- WHAT TO WORK ON
Without the pictures, print the lines running from the beginning of the material to the line containing "PI = math.pi", both ends included.

- DATASET CONTENT
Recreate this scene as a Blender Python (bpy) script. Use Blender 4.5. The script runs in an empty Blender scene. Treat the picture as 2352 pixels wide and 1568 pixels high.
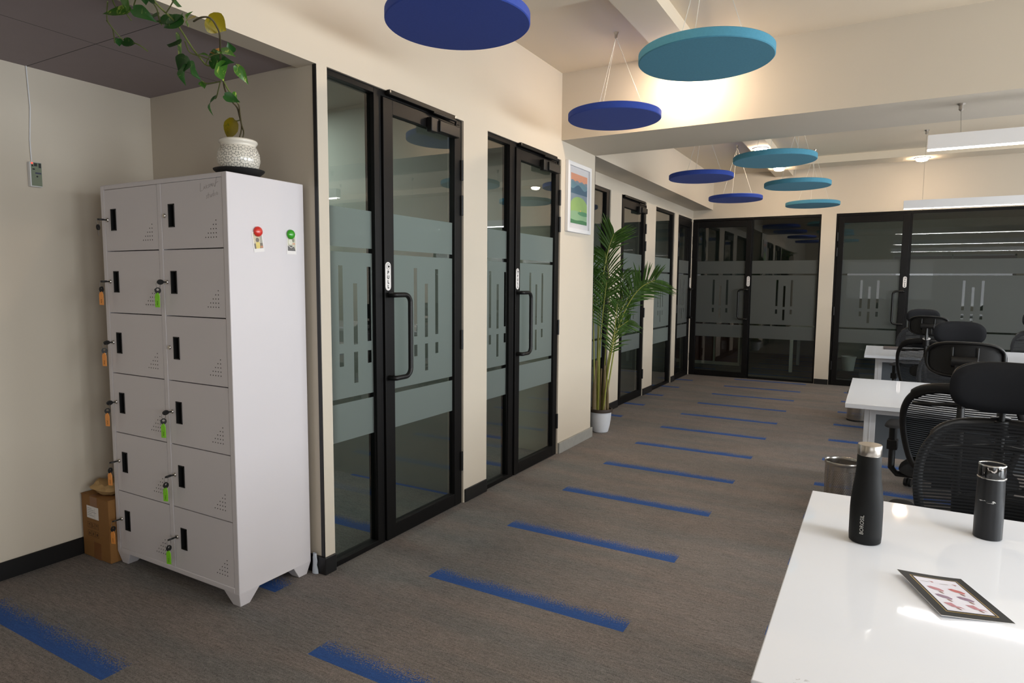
import bpy, bmesh, math, random
from mathutils import Vector, Matrix
random.seed(7)
S = bpy.context.scene
C = S.collection
PI = math.pi

# ------------------------------------------------------------------ camera
IMG_W, IMG_H = 2352, 1568
FPX = 1476.65
yaw, pitch, roll = math.radians(29.5665), math.radians(-5.1615), math.radians(0.4443)
fw = Vector((-math.sin(yaw)*math.cos(pitch), math.cos(yaw)*math.cos(pitch), math.sin(pitch)))
rt = Vector((math.cos(yaw), math.sin(yaw), 0)); up = rt.cross(fw)
r2 = rt*math.cos(roll)+up*math.sin(roll); u2 = -rt*math.sin(roll)+up*math.cos(roll)
cd = bpy.data.cameras.new('camera'); cam = bpy.data.objects.new('camera', cd); C.objects.link(cam)
cd.sensor_fit = 'HORIZONTAL'; cd.sensor_width = 36.0; cd.lens = FPX/IMG_W*36.0; cd.clip_start = .05; cd.clip_end = 100
M = Matrix((r2, u2, -fw)).transposed().to_4x4(); M.translation = Vector((2.2411, 0, 1.4)); cam.matrix_world = M
S.camera = cam

# ------------------------------------------------------------------ world, daylight, exposure
S.view_settings.view_transform = 'Standard'; S.view_settings.look = 'None'
S.view_settings.exposure = 0.0; S.view_settings.gamma = 1.0; S.view_settings.use_curve_mapping = False
w = bpy.data.worlds.new('sky'); S.world = w; w.use_nodes = True
nt = w.node_tree; bg = nt.nodes['Background']
sky = nt.nodes.new('ShaderNodeTexSky'); sky.sky_type = 'PREETHAM'; sky.turbidity = 4; sky.sun_direction = (0.5, -0.5, 0.7)
nt.links.new(sky.outputs['Color'], bg.inputs['Color']); bg.inputs['Strength'].default_value = 0.45
S.cycles.max_bounces = 8; S.cycles.diffuse_bounces = 4; S.cycles.glossy_bounces = 4; S.cycles.transmission_bounces = 6
S.cycles.transparent_max_bounces = 16; S.cycles.sample_clamp_indirect = 6.0; S.cycles.use_denoising = True
S.cycles.caustics_reflective = False; S.cycles.caustics_refractive = False

def area(name, loc, direction, sx, sy, power, col, shape='RECTANGLE', spread=PI):
    l = bpy.data.lights.new(name, 'AREA'); l.shape = shape; l.size = sx; l.size_y = sy; l.energy = power; l.color = col; l.spread = spread
    o = bpy.data.objects.new(name, l); C.objects.link(o); o.location = loc
    o.rotation_euler = Vector(direction).to_track_quat('-Z', 'Y').to_euler(); return o
DAY = (0.90, 0.96, 1.0); WARM = (1.0, 0.86, 0.70); COOL = (0.97, 0.98, 1.0)
WIN_R = [(-2.6, -0.6), (0.2, 2.6), (3.3, 5.7), (6.4, 9.2)]       # windows of the right wall, y ranges
for (a, b), pw in zip(WIN_R, (85, 135, 160, 100)):
    area('window_daylight', (7.46, (a+b)/2, 1.62), (-1, 0, -0.12), b-a-.1, 1.4, pw, DAY)
area('back_window_daylight', (4.2, -3.94, 1.4), (0, 1, -.1), 3.0, 1.2, 25, DAY)
DOWN = [(0.985, 2.25, .75), (1.0, 4.46, 1.7), (0.992, 7.902, 1), (1.015, 9.31, 1), (2.62, 9.371, 1)]
LIN = [(1.65, 2.248), (4.85, 2.248), (8.2, 2.231)]
for y, z in LIN:        # lamps inside the linear pendants
    area('linear_lamp', (4.25, y, z-.008), (0, 0, -1), 3.5, .045, 20 if y < 2 else 30, COOL)

for x, y, pw in ((-1.6, 2.85, 21), (-1.6, 4.35, 19), (-1.6, 6.6, 9), (-1.6, 8.55, 6)):      # added fill lights inside the cabins, without fixtures, to lift film and glass
    area('cabin_fill', (x, y, 2.6), (0, 0, -1), .6, .6, pw, (.92, 1.0, .97))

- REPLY
Recreate this scene as a Blender Python (bpy) script. Use Blender 4.5. The script runs in an empty Blender scene. Treat the picture as 2352 pixels wide and 1568 pixels high.
import bpy, bmesh, math, random
from mathutils import Vector, Matrix
random.seed(7)
S = bpy.context.scene
C = S.collection
PI = math.pi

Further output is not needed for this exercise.